Hard questions at Apple interviews typically involve multi-step reasoning, optimization trade-offs, or implementing complex algorithms under constraints. They often test your ability to think through system design implications within an algorithmic problem, reflecting Apple's focus on performance and user experience. You'll need to demonstrate both precise coding and clear, structured thinking.
Common Patterns
Apple's Hard problems frequently test advanced applications of core patterns. Mastering these is essential.
Modified Graph Traversal & State Search Problems often involve navigating a state space (like a game board or system state) with custom rules, requiring BFS/DFS with a twist, such as tracking visited states using bitmasking or composite keys.
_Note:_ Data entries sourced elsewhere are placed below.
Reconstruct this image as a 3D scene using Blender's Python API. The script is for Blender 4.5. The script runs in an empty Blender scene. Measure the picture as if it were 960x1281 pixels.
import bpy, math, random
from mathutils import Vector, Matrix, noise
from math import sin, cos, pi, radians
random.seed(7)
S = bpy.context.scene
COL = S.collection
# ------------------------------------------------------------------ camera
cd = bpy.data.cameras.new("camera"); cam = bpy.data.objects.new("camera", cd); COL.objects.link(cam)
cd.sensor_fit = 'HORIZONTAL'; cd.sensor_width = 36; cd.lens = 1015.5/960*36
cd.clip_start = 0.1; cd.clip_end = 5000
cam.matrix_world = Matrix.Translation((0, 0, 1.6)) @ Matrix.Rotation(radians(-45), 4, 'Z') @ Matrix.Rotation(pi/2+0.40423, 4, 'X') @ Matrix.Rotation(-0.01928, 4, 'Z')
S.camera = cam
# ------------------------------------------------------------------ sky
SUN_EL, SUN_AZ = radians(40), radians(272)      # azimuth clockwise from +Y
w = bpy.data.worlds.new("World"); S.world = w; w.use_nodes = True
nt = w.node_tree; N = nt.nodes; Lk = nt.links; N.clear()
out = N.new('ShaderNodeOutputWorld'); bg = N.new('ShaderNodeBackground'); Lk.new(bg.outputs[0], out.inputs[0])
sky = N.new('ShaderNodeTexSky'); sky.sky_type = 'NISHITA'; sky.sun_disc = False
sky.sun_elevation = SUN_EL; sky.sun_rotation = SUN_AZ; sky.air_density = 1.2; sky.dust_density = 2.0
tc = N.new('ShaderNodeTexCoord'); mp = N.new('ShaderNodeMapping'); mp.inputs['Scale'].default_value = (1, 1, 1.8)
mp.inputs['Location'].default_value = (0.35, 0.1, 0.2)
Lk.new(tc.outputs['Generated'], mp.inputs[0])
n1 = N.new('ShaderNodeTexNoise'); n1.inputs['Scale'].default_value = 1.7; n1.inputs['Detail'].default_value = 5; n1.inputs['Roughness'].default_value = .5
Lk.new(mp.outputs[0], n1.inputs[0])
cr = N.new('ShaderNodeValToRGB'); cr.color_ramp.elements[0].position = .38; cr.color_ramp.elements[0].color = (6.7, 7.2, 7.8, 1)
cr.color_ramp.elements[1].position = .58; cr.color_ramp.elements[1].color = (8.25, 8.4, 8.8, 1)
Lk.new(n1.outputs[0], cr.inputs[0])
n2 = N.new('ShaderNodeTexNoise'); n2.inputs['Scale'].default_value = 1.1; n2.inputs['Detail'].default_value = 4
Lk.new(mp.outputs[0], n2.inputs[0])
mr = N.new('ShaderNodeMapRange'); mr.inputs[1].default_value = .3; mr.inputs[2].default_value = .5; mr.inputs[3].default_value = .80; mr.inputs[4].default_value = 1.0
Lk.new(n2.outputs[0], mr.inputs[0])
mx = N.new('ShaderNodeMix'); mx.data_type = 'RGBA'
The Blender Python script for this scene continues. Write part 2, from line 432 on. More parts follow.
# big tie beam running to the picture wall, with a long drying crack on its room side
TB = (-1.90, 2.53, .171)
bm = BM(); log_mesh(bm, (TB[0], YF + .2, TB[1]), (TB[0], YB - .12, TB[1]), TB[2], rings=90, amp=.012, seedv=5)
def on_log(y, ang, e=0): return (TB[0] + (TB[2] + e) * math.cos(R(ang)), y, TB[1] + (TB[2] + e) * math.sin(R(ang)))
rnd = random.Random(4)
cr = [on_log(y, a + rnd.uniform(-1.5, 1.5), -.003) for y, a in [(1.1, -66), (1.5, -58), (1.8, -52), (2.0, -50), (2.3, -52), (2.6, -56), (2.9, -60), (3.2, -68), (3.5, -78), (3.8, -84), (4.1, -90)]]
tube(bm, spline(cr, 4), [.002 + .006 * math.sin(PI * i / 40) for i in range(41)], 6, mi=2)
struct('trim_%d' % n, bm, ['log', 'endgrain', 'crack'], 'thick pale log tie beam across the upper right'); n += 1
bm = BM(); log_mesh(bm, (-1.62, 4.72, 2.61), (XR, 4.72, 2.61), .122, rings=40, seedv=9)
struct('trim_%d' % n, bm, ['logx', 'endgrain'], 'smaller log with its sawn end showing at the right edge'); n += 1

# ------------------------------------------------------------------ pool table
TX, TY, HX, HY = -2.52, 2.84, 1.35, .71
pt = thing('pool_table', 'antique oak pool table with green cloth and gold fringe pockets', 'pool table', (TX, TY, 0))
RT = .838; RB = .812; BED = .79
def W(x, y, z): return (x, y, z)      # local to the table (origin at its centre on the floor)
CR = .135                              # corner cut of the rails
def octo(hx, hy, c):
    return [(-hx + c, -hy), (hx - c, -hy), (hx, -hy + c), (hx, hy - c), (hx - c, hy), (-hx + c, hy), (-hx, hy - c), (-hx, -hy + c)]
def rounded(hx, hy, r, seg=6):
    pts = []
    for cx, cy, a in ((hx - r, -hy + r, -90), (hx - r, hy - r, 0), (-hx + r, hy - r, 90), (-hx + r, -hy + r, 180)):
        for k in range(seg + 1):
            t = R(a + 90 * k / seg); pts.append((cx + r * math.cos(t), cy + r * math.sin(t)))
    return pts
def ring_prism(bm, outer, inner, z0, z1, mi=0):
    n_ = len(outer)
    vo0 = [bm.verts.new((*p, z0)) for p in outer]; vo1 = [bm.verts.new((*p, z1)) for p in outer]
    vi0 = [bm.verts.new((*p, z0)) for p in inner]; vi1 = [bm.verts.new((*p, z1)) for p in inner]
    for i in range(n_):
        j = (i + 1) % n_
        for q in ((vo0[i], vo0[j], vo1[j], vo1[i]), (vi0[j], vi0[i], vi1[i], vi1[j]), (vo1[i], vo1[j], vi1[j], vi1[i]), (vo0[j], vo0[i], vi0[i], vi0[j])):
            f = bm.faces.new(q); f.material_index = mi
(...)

# Example: BFS with state (position, keys_collected)
from collections import deque
def shortest_path_all_keys(grid):
# BFS where state is (row, col, key_bitmask)
pass
Dynamic Programming with Optimization
Expect DP problems where the state definition is non-standard (e.g., DP on intervals, trees, or with multiple dimensions like dp[i][k][state]). The optimal substructure may require careful proof.
Complex String/Array Manipulation Problems may involve constructing or validating strings/arrays under specific, intricate rules, often requiring a combination of greedy approaches, two pointers, and careful index management.
Time Targets
For a 45-60 minute interview slot, you typically have 25-35 minutes for a Hard problem after introductions. Break this down:
- First 5-7 minutes: Clarify requirements, ask edge case questions, and outline your approach verbally. Confirm assumptions.
- Next 10-15 minutes: Write clean, correct code in your chosen language. Prioritize correctness over premature optimization.
- Final 5-10 minutes: Walk through a test case, discuss time/space complexity, and be prepared to discuss optimizations or scalability.
If you hit 30 minutes without a working approach, you're in danger. Practice articulating a brute-force solution first, then iteratively optimize. Showing structured problem-solving is often as valuable as a perfect optimal solution.
Practice Strategy
Don't just solve problems; simulate interview conditions.
- Pattern-First Practice: Group Apple's Hard questions by the patterns above. Solve 2-3 of each type in a row to build pattern recognition.
- Verbally Articulate: Always explain your reasoning out loud before coding, as you must in the interview. Practice on paper or a whiteboard weekly.
- Analyze Trade-offs: For each solution, write down the time/space complexity and one alternative approach. Apple interviewers often probe "why this approach?" and "what if constraints changed?"
- Use Official Tags: On CodeJeet, filter by Apple's Hard tag and solve problems tagged with the specific patterns mentioned. Focus on problems that have appeared recently.
Prioritize depth over breadth. Mastering 15-20 core Hard problems thoroughly, including all variants and edge cases, is more effective than skimming 50.